Cutting Losses in Afghanistan: Ongoing Attacks Throw Trump-Taliban Pact Into Doubt

After invading in 2011 to depose the Taliban government and pursue its Al-Qaeda allies, the US now finds itself negotiating for peace with those same men, and largely in the absence of serious results.

Two bloody massacres carried out against civilians in Afghanistan this week, one of which killed two newborn babies, have raised serious questions about the viability of the recently signed US-Taliban peace deal, potentially suggesting that the Trump administration may be better off cutting its losses and abandoning the war-ravaged country altogether.
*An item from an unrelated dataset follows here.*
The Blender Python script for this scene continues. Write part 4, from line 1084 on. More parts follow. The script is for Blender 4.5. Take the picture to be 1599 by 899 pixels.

As part of its so-called ‘Agreement For Bringing Peace to Afghanistan,’ also known as ‘The Doha Deal,’ the Trump Administration sought to bring to a close America’s longest running war, which still costs the American taxpayer, according to US government auditors, approximately $4 billion per year. Under the deal, the US would cut its forces in Afghanistan down from roughly 14,000 to 8,600 my mid-July if the Taliban kept to its commitment to reduce violence and engage with the central government. A full withdrawal would ensue within 14 months thereafter.

Furthermore, intra-Afghan talks between the Taliban and the Kabul-based government of Ashraf Ghani were supposed to be initiated on March 10, but both sides have yet to seriously commit to that effort. When they tried to do so in April, little progress was made and the Taliban’s representatives walked out, slamming efforts as “fruitless.”